** Start Dataset excerpt **
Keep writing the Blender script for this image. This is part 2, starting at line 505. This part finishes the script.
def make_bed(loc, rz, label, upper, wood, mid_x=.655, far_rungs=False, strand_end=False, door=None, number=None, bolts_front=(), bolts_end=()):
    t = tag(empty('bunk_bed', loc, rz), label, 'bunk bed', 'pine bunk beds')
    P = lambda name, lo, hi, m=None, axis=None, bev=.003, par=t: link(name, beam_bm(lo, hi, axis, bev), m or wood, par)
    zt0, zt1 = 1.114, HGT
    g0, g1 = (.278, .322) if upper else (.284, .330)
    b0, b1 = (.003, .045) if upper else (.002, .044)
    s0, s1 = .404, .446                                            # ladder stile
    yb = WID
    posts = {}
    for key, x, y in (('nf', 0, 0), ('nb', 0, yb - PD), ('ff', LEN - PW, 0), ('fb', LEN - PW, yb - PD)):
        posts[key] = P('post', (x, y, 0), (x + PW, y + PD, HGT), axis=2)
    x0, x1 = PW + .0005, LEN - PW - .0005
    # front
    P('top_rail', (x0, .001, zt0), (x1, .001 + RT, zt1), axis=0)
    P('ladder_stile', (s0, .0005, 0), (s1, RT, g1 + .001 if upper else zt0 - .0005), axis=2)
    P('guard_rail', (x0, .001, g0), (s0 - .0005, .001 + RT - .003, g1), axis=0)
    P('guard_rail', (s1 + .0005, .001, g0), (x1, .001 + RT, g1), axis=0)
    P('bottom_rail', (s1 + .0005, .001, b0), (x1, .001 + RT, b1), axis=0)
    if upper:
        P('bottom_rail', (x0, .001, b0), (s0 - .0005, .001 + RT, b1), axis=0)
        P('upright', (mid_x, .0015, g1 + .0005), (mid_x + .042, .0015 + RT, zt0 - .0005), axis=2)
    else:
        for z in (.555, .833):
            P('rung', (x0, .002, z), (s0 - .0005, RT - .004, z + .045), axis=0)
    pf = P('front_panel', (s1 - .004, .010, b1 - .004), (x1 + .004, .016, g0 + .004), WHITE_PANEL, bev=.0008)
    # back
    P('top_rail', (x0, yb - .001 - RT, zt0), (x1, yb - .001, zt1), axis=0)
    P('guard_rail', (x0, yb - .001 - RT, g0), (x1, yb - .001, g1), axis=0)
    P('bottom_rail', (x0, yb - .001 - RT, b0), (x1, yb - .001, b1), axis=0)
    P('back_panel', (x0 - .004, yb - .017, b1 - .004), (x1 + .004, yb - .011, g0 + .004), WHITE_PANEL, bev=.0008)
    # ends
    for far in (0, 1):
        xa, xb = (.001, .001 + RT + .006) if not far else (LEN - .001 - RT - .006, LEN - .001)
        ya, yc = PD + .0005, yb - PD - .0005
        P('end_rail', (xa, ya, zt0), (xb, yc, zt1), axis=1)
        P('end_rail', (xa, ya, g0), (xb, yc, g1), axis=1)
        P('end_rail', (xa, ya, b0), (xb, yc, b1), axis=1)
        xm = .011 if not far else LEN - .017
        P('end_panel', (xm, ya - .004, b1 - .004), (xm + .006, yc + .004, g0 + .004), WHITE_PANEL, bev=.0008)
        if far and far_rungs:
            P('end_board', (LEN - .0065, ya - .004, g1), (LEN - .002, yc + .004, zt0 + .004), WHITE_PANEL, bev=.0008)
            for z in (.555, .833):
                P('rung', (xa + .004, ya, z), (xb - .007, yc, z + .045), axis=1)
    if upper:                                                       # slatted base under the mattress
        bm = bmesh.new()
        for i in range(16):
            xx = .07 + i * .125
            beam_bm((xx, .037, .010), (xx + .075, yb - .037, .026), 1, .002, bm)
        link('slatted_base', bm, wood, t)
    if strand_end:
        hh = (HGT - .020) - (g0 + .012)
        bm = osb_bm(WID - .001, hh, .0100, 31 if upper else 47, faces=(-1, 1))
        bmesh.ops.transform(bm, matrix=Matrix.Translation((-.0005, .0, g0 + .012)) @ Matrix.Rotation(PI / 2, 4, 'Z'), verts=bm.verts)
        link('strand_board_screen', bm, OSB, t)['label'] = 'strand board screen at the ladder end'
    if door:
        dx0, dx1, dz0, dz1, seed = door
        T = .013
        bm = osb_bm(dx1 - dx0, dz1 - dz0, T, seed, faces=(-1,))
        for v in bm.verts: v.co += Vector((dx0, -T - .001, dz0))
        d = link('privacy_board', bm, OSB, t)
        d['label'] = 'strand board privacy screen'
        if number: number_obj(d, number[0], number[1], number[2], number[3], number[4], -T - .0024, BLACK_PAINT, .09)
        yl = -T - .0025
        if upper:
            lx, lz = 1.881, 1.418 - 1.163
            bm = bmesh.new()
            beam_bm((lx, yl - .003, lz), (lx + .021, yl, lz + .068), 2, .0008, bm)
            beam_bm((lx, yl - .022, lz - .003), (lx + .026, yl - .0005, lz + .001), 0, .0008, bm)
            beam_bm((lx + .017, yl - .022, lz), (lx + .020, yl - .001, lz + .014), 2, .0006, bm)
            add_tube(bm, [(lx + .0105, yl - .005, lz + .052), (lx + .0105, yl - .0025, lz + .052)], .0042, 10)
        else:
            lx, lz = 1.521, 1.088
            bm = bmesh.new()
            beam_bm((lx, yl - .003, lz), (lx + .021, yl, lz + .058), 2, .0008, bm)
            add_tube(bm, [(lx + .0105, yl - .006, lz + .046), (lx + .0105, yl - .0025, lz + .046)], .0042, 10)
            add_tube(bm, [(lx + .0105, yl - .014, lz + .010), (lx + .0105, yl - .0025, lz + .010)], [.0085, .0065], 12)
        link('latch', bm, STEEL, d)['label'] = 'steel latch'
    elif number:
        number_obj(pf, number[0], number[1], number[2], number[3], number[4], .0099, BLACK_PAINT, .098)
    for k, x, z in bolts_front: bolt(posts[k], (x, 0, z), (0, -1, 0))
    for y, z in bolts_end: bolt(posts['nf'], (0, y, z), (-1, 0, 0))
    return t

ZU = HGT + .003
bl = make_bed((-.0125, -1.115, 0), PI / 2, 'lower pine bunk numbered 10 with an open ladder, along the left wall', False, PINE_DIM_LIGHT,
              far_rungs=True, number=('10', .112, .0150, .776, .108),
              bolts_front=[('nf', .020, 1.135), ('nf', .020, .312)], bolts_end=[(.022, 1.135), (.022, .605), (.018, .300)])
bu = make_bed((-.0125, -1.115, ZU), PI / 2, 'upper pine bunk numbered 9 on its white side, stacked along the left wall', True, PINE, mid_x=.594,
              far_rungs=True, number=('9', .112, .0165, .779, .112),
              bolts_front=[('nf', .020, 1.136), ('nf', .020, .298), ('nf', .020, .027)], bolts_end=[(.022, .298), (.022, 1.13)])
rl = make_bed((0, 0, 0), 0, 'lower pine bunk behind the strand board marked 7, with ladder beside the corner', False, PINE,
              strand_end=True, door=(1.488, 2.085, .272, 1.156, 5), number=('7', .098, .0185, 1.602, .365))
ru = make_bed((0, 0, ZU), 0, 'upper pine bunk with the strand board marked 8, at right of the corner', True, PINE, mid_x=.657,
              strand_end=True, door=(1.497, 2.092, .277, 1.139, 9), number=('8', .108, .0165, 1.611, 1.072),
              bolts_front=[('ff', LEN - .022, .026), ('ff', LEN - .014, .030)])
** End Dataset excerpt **
_What to work on_: Gather each line of the listing that holds the string "numbered".

_Reply to the task_:
bl = make_bed((-.0125, -1.115, 0), PI / 2, 'lower pine bunk numbered 10 with an open ladder, along the left wall', False, PINE_DIM_LIGHT,
bu = make_bed((-.0125, -1.115, ZU), PI / 2, 'upper pine bunk numbered 9 on its white side, stacked along the left wall', True, PINE, mid_x=.594,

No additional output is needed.